Ravel's "Bolero" is one of the most popular of all pieces of classical music. Excluding Tchaikovsky's music, Khachaturian's "Sabre Dance" from "Gayaneh" is one of the most famous folk dances originating in a ballet. The dulcimer is a folk instrument rarely heard in the concert hall. Kodaly's "Hary Janos" is a rare example. Somewhat disappointingly, the opera "Schwanda the Bagpiper" does not contain any bagpipe music, but Irish composer Shaun Davey wrote 3 concert pieces that use the instrument. For a Latin flavour, Leonard Bernstein used castanettes in his "Cuban Overture". So did Bizet in the "Habanera" in "Carmen". It is well-known that Elgar wrote patriotic marches. Not so-well known is the fact that he wrote "3 Bavarian Dances".
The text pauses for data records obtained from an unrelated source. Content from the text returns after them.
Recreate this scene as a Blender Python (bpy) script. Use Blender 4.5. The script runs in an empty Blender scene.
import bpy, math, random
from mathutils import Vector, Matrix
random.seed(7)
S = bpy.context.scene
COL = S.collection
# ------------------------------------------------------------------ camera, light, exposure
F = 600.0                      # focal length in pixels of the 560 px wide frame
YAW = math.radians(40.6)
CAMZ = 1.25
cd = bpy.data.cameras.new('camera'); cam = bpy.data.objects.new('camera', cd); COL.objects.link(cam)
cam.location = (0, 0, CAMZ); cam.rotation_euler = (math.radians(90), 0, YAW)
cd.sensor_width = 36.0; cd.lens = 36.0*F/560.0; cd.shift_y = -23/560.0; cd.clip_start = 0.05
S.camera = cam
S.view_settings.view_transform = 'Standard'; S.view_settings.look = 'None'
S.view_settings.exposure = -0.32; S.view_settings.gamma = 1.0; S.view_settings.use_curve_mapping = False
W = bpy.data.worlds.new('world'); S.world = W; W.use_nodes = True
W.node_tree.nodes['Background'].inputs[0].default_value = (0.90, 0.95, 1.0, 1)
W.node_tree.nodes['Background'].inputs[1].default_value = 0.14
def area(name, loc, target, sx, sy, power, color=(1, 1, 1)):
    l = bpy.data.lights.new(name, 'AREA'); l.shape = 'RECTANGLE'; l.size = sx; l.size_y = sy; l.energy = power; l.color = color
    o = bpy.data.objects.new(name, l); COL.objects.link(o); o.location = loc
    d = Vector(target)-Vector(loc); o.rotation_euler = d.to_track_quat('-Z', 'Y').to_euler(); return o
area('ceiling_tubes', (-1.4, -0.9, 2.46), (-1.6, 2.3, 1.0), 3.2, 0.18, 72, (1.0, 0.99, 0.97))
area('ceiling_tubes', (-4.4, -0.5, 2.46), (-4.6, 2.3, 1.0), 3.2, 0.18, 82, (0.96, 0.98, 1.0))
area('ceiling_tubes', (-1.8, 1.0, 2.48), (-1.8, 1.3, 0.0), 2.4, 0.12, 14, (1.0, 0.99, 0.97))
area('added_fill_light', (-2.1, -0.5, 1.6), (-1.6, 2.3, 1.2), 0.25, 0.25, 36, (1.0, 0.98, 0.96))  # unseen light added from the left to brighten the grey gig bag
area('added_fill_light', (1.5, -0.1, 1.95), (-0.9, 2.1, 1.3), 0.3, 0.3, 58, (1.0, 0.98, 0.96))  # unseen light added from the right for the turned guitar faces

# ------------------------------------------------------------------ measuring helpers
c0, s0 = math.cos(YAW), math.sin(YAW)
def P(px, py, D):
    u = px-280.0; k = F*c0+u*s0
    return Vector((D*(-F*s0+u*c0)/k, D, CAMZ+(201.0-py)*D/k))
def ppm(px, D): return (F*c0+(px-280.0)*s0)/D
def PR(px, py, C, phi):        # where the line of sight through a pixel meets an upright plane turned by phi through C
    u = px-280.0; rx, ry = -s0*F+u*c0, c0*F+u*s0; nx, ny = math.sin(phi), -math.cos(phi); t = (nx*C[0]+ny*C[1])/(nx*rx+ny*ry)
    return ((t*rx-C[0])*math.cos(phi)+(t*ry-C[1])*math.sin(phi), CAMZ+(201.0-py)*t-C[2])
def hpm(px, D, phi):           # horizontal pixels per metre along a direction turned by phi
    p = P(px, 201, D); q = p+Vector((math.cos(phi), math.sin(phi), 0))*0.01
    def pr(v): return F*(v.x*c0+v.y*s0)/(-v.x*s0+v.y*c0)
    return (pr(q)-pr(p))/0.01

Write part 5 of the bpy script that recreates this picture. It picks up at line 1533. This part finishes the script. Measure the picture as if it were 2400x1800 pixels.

Dances by Afro-America people were neglected by western composers until the second half of the twentieth century. Much earlier, Scott Joplin attempted to wrote operas based on ragtime, but it wasn't until the 1970s that a ballet was written - "Elite Syncopations" - using his compositions. Another neglected style - American folk dance - did not get the symphonic treatment until Copland's ballet "Rodeo". Percy Grainger's "Shepherd's Hey" is possibly the most popular classical piece of music that is based on Morris dancing. Respighi's "Ancient Airs and Dances" were a somewhat fanciful attempt to recreate early Italian courtly dances.

Folk songs

Beethoven took many genuine British folk songs, are arranged them for voice and keyboard. Tchaikovsky wrote "50 Russian Folk Songs" arranged for solo piano. Christmas Carols were arranged for choir and orchestra by Charpentier (in France) and Vaughan Williams (in England). Schubert's song "Erlkonig" sounds as if was originally a supernatural folk song, like those from the Child's collection. Indeed, Schubert's style of lieder-writing is so like folk song that the word "Schubertian" has been coined to mean a melodic song that goes straight to the heart, like a folk-song.

Operas with folk tunes

The ballad opera "The Beggar's Opera" by John Gay uses several folk tunes, as does Offenbach's "Orpheus in the Underworld". Holst's "At The Boar's Head" is said to have been inspired by English folk songs. Popular tales have been turned into ballets, operas and symphonic poems. The most famous are "Scheherazade" (Tales from 1001 Arabian Nights) by Rimsky-Korsakov, "Sleeping Beauty" and "Swan Lake" by Tchaikovsky and "Hansel and Gretel" by Humperdinck. A German audience is familiar with the folk-tale "Till Eulenspiegel" (Richard Strauss). The Austrian collection of fairy stories "Des Knaben Wunderhorn" was converted into a song-cycle my Mahler. Sibelius' "Kullervo" is a similar rearranging of Scandinavian myths.